MATERIAL PROVIDED =
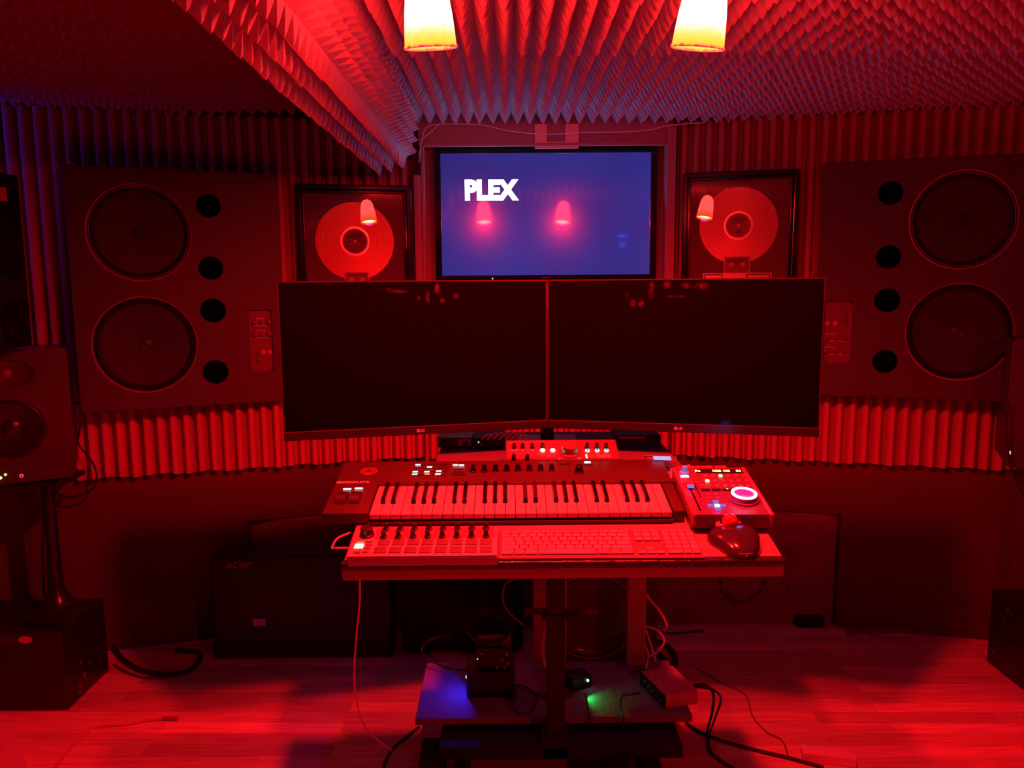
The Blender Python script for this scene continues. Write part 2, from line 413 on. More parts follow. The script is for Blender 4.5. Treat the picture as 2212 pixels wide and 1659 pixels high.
FZ = .735
wedge_sheet('wall_foam', (-2.34, yl(-2.34)), (-.36, 3.32), FZ, 1.045, foam_wall, 'ribbed foam strip along the left wall below the large speaker')
wedge_sheet('wall_foam', (-2.34, yl(-2.34)), (-.40, yl(-.40)), 1.05, 2.16, foam_wall, 'tall ribbed foam covering the upper left wall around the large speaker')
wedge_sheet('wall_foam', (.72, 3.31), (2.34, yr(2.34)), FZ, 1.045, foam_wall, 'ribbed foam strip along the right wall below the large speaker')
wedge_sheet('wall_foam', (.72, 3.31), (2.34, yr(2.34)), 1.05, 2.16, foam_wall, 'tall ribbed foam covering the upper right wall above record and speaker')
wedge_sheet('wall_foam', (-.35, 3.27), (.71, 3.27), FZ, 1.045, foam_wall, 'ribbed foam strip on the middle wall directly behind the desk')
# ceiling foam (pyramids hang down): U x V must point to -Z
pyr_sheet('ceiling_foam', (2.33, 2.268, 2.195), (-1, 0, 0), (0, 1, 0), 53, 20, .0512, .052, foam, 'far sheet of pyramid ceiling foam directly above the television', vp=.0512)
pyr_sheet('ceiling_foam', (2.33, -1.5, 2.18), (-1, 0, 0), (0, 1, 0), 53, 73, .0512, .060, foam, 'near sheet of pyramid ceiling foam around the two glowing lamps', vp=.0516)
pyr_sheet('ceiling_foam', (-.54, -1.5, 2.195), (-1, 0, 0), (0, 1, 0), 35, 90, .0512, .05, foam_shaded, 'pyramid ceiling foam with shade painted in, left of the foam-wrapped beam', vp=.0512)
# beam
o = B().prism([(-.535, 1.985), (-.405, 2.02), (-.388, 2.205), (-.535, 2.205)], -1.5, 3.23, Matrix(((1, 0, 0, 0), (0, 0, 1, 0), (0, 1, 0, 0), (0, 0, 0, 1)))).done('trim_4', plaster); tag(o, kind='structure')
bx = thing('beam_foam', 'foam with long pointed pyramids wrapped round the ceiling beam', 'acoustic foam', (0, 0, 0))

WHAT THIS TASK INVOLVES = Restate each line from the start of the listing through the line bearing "glowing lamps', vp=.0516)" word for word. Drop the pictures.

RESPONSE =
The Blender Python script for this scene continues. Write part 2, from line 413 on. More parts follow. The script is for Blender 4.5. Treat the picture as 2212 pixels wide and 1659 pixels high.
FZ = .735
wedge_sheet('wall_foam', (-2.34, yl(-2.34)), (-.36, 3.32), FZ, 1.045, foam_wall, 'ribbed foam strip along the left wall below the large speaker')
wedge_sheet('wall_foam', (-2.34, yl(-2.34)), (-.40, yl(-.40)), 1.05, 2.16, foam_wall, 'tall ribbed foam covering the upper left wall around the large speaker')
wedge_sheet('wall_foam', (.72, 3.31), (2.34, yr(2.34)), FZ, 1.045, foam_wall, 'ribbed foam strip along the right wall below the large speaker')
wedge_sheet('wall_foam', (.72, 3.31), (2.34, yr(2.34)), 1.05, 2.16, foam_wall, 'tall ribbed foam covering the upper right wall above record and speaker')
wedge_sheet('wall_foam', (-.35, 3.27), (.71, 3.27), FZ, 1.045, foam_wall, 'ribbed foam strip on the middle wall directly behind the desk')
# ceiling foam (pyramids hang down): U x V must point to -Z
pyr_sheet('ceiling_foam', (2.33, 2.268, 2.195), (-1, 0, 0), (0, 1, 0), 53, 20, .0512, .052, foam, 'far sheet of pyramid ceiling foam directly above the television', vp=.0512)
pyr_sheet('ceiling_foam', (2.33, -1.5, 2.18), (-1, 0, 0), (0, 1, 0), 53, 73, .0512, .060, foam, 'near sheet of pyramid ceiling foam around the two glowing lamps', vp=.0516)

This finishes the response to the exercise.